Radioactive Waste The licensee evaluated the liquid and gaseous radioactive waste systems for operating at the proposed power. The licensee determined that there was an insignificant impact on the gaseous and liquid waste volumes at the increased power level. The licensee found the liquid and gaseous waste systems are bounded by the existing system design parameters and are acceptable at the proposed power conditions.

For the radioactive waste systems, based upon the information and evaluations performed by the licensee to show the design of the liquid and gaseous radioactive waste systems at increase power level is bounded by existing plant analyses, the staff finds the liquid and gaseous radioactive waste systems acceptable for the proposed power.

Steam Generator Tube Rupture (SGTR) Methodology In its June 23, 2011, (ADAMS Accession No. ML111790026) the licensee changed the methodology used to mitigate a SGTR accident summarized in FSAR, Section 15.6.3. The new methodology follows the NRC-approved methodology described in Westinghouse Commercial

Atomic Power (WCAP)-10698-P-A, SGTR Analysis Methodology to Determine the Margin to Steam Generator Overfill. Within this new methodology are critical operator actions that must be performed within a specified time period. These operator actions are: (1) isolate AFW flow to the ruptured SG, (2) close the MSIVs on the ruptured SG, (3) initiate a RCS cooldown and depressurization, and (4) terminate SI flow.

The staff noted that two SG PORVs were opened late in the event to stop overfill from occurring. The staff asked the licensee to justify whether this activity should be a time critical operator action. In a letter dated February 20, 2012 (ADAMS Accession No. ML12052A113),

the licensee explained that the WCAP analysis does not identify specific operator actions after SI termination. The licensee states that any required operator actions after SI termination are implemented at the required time by within the LOFTRAN computer model. Comment [LEH8]: Clarifies that the model does not take actual actions.
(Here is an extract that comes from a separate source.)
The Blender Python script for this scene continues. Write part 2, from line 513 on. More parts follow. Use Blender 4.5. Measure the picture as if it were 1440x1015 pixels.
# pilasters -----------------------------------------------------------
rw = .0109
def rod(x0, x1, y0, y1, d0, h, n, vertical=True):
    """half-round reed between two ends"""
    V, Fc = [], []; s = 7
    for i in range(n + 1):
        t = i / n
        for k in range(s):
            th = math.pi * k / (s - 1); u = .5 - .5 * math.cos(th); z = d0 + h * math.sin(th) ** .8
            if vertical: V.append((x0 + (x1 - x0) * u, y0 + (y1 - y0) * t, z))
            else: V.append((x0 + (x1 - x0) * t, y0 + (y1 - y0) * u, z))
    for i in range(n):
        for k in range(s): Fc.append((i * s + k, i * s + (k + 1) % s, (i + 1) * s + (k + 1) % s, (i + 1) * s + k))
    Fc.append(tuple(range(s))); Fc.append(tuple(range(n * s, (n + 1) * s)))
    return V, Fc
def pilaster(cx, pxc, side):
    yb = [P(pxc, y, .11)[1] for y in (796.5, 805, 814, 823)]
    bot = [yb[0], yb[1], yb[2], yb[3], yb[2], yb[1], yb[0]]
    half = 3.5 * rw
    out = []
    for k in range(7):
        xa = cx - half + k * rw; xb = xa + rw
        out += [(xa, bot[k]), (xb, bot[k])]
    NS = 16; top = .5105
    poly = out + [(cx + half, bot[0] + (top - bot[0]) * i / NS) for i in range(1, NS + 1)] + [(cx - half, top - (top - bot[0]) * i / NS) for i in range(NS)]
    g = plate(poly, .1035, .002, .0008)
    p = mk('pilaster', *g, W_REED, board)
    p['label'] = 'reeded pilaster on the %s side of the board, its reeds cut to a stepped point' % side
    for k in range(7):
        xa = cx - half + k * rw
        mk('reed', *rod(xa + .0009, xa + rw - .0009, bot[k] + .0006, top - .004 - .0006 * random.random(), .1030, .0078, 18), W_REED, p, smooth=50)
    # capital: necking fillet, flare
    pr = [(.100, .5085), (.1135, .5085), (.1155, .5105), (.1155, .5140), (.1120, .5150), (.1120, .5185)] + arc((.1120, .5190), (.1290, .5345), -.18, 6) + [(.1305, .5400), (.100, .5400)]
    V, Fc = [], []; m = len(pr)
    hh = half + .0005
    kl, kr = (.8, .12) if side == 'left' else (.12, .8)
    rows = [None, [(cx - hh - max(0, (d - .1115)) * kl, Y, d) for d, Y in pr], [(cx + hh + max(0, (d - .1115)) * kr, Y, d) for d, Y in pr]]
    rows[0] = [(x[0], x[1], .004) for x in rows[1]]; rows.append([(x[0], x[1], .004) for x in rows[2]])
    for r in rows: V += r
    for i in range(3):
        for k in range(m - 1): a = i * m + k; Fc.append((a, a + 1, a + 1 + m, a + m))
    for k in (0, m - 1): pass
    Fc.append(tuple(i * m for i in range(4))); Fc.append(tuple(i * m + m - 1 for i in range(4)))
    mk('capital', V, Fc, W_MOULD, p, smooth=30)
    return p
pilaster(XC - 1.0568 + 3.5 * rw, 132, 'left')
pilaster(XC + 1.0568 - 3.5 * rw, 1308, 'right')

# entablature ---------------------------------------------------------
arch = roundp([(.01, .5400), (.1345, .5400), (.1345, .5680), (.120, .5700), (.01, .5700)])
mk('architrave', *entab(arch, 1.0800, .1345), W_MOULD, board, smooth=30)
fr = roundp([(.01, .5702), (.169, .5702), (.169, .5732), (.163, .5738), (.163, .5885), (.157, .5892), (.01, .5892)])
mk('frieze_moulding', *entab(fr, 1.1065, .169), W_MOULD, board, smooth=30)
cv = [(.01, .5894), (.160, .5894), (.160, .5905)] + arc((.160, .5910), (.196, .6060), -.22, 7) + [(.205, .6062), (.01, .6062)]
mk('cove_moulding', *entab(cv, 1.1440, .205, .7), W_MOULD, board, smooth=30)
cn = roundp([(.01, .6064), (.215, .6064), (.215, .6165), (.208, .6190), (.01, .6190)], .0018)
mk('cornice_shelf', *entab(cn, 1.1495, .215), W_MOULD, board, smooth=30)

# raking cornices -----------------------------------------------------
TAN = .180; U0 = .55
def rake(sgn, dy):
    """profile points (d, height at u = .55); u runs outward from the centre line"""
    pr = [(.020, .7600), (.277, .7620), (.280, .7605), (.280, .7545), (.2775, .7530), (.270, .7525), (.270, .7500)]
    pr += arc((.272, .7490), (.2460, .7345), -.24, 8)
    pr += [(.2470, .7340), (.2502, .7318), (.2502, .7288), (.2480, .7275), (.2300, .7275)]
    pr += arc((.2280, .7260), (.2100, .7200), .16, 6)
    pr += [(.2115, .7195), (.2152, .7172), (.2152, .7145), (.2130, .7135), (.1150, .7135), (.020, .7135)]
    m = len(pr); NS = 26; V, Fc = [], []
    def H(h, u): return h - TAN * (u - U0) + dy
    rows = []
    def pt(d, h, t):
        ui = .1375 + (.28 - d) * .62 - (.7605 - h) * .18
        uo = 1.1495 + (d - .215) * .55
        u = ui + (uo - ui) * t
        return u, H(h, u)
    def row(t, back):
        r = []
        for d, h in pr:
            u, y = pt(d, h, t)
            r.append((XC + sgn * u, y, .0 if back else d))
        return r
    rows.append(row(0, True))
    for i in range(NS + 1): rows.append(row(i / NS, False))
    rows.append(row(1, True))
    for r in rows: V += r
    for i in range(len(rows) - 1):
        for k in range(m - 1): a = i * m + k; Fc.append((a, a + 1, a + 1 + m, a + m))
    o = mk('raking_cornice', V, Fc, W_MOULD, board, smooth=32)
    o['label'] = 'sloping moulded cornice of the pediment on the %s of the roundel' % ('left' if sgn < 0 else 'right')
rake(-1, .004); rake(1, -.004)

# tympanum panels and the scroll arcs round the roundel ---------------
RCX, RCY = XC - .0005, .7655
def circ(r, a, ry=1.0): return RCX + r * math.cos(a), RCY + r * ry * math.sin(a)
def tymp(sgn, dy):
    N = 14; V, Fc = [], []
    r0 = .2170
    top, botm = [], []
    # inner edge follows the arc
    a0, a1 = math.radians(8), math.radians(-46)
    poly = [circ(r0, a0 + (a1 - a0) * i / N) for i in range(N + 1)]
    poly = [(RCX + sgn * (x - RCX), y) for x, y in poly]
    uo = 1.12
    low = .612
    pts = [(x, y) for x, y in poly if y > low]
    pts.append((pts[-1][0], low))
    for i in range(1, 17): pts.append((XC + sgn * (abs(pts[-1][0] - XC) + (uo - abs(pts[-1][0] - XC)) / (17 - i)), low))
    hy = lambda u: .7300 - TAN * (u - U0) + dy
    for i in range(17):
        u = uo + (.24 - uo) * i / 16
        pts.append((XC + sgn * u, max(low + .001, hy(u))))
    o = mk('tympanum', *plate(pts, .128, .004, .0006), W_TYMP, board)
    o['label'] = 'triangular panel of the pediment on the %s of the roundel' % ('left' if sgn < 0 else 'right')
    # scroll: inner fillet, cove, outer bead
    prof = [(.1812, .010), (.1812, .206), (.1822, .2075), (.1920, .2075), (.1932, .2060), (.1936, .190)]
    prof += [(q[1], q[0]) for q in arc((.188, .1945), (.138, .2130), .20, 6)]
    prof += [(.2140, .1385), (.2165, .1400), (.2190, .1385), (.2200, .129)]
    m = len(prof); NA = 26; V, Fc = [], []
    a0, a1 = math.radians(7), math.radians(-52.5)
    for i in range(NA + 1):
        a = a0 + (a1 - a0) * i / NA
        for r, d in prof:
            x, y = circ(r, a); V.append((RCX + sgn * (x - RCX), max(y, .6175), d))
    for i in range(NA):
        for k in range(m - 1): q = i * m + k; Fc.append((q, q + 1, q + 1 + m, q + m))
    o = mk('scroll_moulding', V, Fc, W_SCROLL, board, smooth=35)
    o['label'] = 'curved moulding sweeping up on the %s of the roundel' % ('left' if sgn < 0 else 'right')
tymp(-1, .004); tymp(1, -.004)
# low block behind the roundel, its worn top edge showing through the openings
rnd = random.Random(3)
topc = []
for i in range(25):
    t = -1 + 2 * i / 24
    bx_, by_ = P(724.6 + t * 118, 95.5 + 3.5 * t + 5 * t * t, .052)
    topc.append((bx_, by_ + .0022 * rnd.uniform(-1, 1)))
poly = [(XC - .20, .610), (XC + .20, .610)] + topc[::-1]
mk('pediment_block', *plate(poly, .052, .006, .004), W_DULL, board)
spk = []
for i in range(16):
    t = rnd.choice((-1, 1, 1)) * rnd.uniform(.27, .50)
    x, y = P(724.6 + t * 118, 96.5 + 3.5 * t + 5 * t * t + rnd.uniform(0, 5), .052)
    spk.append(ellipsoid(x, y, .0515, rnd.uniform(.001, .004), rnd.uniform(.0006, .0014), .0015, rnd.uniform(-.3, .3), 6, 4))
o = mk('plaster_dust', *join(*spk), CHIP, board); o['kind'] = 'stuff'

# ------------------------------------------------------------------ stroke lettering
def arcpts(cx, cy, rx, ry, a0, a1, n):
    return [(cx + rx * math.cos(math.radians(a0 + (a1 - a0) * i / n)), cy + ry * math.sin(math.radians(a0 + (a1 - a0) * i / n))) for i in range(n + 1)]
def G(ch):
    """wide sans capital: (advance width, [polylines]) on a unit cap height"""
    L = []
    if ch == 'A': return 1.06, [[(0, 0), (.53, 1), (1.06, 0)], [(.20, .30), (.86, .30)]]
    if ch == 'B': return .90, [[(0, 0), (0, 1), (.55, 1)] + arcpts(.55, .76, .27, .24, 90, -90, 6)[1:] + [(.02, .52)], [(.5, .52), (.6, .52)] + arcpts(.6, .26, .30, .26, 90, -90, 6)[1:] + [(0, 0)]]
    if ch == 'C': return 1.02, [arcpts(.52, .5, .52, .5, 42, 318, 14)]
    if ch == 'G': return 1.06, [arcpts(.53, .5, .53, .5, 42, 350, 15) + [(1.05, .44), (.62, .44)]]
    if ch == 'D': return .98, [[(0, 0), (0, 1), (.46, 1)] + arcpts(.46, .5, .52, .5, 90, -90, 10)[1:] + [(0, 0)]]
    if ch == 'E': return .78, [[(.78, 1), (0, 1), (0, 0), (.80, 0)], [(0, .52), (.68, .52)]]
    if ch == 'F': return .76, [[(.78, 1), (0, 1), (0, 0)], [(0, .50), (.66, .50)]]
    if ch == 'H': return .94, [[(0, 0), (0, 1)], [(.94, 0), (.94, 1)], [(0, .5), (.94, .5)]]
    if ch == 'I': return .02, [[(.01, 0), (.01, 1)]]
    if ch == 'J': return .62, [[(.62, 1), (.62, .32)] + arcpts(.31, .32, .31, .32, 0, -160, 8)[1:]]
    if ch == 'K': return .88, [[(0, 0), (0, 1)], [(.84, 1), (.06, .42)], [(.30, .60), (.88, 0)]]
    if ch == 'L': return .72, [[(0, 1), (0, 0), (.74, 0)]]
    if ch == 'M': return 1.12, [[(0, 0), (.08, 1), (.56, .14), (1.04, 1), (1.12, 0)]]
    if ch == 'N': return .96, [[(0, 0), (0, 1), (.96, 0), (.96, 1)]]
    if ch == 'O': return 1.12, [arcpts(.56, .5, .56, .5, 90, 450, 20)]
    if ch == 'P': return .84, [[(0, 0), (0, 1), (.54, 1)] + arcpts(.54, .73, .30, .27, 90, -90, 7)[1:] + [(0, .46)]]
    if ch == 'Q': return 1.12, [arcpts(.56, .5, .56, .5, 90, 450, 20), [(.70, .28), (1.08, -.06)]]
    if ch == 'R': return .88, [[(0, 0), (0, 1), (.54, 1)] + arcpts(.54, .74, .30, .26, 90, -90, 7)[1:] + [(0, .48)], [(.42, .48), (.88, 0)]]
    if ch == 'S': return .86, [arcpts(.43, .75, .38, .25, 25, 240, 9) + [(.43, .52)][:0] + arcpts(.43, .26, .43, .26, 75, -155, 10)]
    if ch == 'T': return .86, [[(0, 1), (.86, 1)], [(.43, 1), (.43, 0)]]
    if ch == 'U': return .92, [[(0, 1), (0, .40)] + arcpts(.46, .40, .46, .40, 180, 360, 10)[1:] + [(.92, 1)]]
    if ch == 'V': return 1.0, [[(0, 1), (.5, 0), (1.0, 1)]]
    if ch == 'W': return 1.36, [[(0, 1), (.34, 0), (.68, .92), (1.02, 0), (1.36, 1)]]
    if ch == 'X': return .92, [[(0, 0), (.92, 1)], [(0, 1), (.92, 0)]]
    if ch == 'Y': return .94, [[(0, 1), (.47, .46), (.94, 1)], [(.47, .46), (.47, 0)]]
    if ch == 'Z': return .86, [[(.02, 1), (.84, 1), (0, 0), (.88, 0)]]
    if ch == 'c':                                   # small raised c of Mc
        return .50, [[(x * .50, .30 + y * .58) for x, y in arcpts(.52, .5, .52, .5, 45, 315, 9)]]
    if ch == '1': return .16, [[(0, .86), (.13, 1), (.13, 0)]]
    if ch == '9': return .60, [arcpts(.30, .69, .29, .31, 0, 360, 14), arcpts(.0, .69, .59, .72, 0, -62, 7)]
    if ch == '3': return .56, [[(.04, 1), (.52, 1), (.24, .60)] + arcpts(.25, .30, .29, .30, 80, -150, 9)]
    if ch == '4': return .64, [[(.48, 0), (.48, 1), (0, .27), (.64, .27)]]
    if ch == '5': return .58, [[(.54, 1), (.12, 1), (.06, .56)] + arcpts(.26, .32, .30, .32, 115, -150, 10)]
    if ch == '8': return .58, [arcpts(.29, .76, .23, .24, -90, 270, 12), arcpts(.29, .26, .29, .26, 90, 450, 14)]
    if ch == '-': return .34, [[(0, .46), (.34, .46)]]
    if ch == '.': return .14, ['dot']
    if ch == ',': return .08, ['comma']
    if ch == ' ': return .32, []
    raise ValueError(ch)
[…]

Flooding analysis Operating at the proposed power requires approximately a 1.9 percent increase in flow rates in the condensate, main feedwater and main steam systems (MSSs). The licensee evaluated the impact of the increased flow rates on the current flooding analysis and determined that the current flood levels were not affected by operating at an increase power level. Based upon the information and evaluations performed by the licensee to show the effects on internal flooding at the proposed power are bounded by existing plant analyses, the NRC staff finds the internal flooding analysis acceptable for operation at the proposed power.

3.3.3 Conclusion Based on the above, the NRC staff finds the licensees request to be acceptable with respect to the balance of plant systems affected by the power uprate. This acceptance is based on the licensees indication that the design capability of the BOP systems will continue to bound the impacts of the uprate.